Here are some thoughts for you all as you spend your Summer Studio time thinking about earthworks and environmental heritage.  Perhaps they will help you come up with your own ideas about environmental heritage and inspire some of your art-making!  Look out at the bottom – I posted the images from my presentation if you want to look at them on your own.

  • The land is kind of like the ultimate keeper of history – it has been a witness to change as well as had change made to it by both people and natural forces.
  • When people move to different geographic locations they create new histories, homelands, and heritages for themselves on those lands. Specific areas or locations become places where people create their identities and shape their own stories.  That’s what ENVIRONMENTAL HERITAGE refers to – people’s connection to the land and how their own cultural heritage is tied to the geography they inhabit.

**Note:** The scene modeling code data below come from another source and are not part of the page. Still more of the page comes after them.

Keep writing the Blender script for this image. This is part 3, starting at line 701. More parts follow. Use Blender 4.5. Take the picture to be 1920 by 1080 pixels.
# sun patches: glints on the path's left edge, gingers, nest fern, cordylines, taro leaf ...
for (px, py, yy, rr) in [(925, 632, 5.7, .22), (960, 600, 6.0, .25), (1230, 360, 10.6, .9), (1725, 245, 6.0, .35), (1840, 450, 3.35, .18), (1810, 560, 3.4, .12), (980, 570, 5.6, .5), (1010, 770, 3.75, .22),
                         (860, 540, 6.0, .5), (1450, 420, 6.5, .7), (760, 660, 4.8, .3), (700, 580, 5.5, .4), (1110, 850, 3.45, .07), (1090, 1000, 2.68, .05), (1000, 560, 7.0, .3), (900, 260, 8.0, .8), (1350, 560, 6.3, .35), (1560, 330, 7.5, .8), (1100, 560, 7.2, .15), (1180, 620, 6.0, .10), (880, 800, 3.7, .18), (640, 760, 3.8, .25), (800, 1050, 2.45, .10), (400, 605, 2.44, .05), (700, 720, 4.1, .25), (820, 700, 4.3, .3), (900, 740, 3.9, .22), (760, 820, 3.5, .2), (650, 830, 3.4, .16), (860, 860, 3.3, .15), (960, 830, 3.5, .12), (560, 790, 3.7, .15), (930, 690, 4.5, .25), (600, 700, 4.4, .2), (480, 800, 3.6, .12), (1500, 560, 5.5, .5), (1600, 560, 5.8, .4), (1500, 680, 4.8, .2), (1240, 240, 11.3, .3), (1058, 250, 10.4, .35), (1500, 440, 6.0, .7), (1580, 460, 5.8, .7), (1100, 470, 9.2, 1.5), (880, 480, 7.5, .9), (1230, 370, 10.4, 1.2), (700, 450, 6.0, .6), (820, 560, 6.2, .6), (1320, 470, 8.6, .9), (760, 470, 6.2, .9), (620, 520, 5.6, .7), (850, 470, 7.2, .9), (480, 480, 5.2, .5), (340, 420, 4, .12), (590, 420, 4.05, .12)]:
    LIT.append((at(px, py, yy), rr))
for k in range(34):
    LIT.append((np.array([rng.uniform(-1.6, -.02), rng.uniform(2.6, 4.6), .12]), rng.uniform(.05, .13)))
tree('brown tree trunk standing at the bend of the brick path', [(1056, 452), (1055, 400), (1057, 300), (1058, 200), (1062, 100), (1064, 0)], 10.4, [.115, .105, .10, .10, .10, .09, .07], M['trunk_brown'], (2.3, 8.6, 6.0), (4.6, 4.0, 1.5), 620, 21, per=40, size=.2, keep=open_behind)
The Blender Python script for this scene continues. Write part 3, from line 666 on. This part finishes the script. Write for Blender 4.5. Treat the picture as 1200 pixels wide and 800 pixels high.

  • The land also provides natural resources needed for survival – people need to plant crops, farm and collect water in order to keep on living!
  • Many artists create work involving the land to analyze and critique human activity on our earth and how we are destroying, using up, or mistreating the land that we live on.  Artists like these often want to move beyond just creating art that has a visual effect or purpose, and pursue projects that create social change and stir other people’s consciousness about how we treat our earth.
  • Some artists physically manipulate the land and other natural objects and materials to create work that highlights the possibilities and wonders of the natural world.  For example, some artists create work that is meant to be outside and left open to the elements so that it changes over time, and some artists build new structures within untouched spaces to challenge the ways we generally think about nature.